| R200 | F200 | SR300 |
---- | ---- | ---- | ----- | Indoor Range | 0.7m - 3.5m | 0.2m – 1.0m | 0.2m – 1.5m Outdoor Range | 10m | N/A | N/A Depth FoV (DxWxH) | 70x59x46 | 80x68x54 | 80x68x54 Depth FPS | 30, 60, 90 | 30, 60 | 30, 60 IR FPS | 30, 60, 90 | 30 - 300 | 30 - 300 Depth Method | Active Stereo IR | Coded Light IR | Coded Light IR Minimum F/W | 1.0.72.04 | 2.60.0.0 | - |
The R200 is an active stereo camera with a 70mm baseline. Indoors, the R200 uses a class-1 laser device to project additional texture into a scene for better stereo performance. The R200 works in disparity space and has a maximum search range of 63 pixels horizontally, the result of which is a 72cm minimum depth distance at the nominal 628x468 resolution. At 320x240, the minimum depth distance reduces to 32cm. The laser texture from multiple R200 devices produces constructive interference, resulting in the ability for many R200s to be collocated in the same environment. The dual IR cameras are global shutter, while 1080p RGB imager is rolling shutter. An internal clock triggers all 3 imagers as a group and librealsense provides matched frame sets.

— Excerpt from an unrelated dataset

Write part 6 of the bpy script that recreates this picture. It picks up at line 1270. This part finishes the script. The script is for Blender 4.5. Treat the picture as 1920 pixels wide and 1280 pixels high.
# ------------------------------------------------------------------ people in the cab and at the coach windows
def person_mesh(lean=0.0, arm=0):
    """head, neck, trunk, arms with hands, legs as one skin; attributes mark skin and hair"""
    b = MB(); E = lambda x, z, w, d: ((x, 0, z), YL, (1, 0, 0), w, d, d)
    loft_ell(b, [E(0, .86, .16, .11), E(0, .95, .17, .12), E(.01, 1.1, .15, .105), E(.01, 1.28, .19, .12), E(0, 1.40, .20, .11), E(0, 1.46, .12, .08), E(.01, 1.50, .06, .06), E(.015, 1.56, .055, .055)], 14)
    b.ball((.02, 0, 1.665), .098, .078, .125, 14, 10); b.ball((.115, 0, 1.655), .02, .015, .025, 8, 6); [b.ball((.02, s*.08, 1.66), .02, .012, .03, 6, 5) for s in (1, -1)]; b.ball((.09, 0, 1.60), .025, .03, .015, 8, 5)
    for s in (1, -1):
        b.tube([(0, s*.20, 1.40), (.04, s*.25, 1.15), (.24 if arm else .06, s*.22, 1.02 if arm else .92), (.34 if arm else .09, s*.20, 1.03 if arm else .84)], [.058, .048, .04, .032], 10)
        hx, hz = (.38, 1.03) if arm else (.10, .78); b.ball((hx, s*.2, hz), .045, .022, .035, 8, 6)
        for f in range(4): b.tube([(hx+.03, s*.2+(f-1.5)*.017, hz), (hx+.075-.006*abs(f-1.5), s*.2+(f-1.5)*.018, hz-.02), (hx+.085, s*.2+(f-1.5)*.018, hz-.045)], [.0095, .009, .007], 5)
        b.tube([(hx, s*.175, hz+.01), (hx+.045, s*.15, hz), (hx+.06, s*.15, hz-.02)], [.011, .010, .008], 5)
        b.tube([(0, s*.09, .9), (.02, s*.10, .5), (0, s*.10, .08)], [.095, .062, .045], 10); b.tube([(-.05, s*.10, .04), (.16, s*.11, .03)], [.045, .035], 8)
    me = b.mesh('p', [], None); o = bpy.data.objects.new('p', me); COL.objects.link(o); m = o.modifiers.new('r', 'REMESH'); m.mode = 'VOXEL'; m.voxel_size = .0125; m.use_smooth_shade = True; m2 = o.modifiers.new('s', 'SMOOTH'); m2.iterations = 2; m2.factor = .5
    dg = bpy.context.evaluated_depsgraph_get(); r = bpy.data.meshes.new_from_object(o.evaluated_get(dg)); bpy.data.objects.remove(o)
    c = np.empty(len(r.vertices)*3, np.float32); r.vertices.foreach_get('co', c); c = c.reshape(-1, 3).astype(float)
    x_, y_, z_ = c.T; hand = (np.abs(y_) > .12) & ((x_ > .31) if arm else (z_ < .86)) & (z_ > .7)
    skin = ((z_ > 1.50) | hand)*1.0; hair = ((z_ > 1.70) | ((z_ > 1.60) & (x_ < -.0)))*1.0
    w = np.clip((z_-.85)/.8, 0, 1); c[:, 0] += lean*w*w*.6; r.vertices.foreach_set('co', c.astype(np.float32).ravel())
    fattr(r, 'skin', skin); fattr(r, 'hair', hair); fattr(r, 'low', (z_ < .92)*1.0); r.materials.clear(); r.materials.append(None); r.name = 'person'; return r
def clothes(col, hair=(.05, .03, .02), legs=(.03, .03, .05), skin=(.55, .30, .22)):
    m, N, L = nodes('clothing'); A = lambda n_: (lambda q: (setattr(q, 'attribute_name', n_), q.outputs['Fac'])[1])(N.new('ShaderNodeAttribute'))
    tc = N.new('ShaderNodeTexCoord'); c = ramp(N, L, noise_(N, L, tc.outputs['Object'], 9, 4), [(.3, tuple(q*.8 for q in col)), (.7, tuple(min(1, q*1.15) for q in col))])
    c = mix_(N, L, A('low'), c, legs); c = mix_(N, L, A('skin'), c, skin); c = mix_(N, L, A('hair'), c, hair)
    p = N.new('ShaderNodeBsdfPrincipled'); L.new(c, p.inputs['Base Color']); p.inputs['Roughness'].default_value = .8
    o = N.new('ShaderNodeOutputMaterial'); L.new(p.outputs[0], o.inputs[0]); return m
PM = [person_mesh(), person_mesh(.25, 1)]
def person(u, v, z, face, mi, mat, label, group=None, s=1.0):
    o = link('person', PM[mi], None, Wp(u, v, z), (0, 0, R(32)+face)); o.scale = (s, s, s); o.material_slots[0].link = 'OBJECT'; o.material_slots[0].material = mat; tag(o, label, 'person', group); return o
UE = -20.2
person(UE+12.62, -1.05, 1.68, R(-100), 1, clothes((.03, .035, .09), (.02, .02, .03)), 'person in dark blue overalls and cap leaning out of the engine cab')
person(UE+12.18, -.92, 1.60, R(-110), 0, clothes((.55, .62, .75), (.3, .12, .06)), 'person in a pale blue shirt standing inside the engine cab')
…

Outdoors, the laser has no effect over ambient infrared from the sun. Furthermore, at default settings, IR sensors can become oversaturated in a fully sunlit environment so gain/exposure/fps tuning might be required. With a 70mm baseline and 640x480 IR imagers, R200 faces a classic stereo problem where depth accuracy has a strong falloff starting around 4m.
The F200 is Intel's first-generation coded light camera using a high-frequency MEMS mirror to project a 2D greycode pattern. This pattern causes destructive interference with other F200 and SR300 cameras and performance is dramatically degraded when multiple cameras are pointed at the same subject. Both F200 and SR300 do not work outside due to ambient IR. For indoor usage, a specific camera control ('motion vs range tradeoff') has an ability to extend range (longer exposure) at the expense of framerate -- with aggressive settings enabled, FPS may drop as low as 2 FPS. The second generation SR300 is backwards compatible with the F200 and includes a number of on-chip improvements to increase performance and accuracy. In both generations, the IR sensor is global shutter, while the 1080p RGB imager is rolling shutter.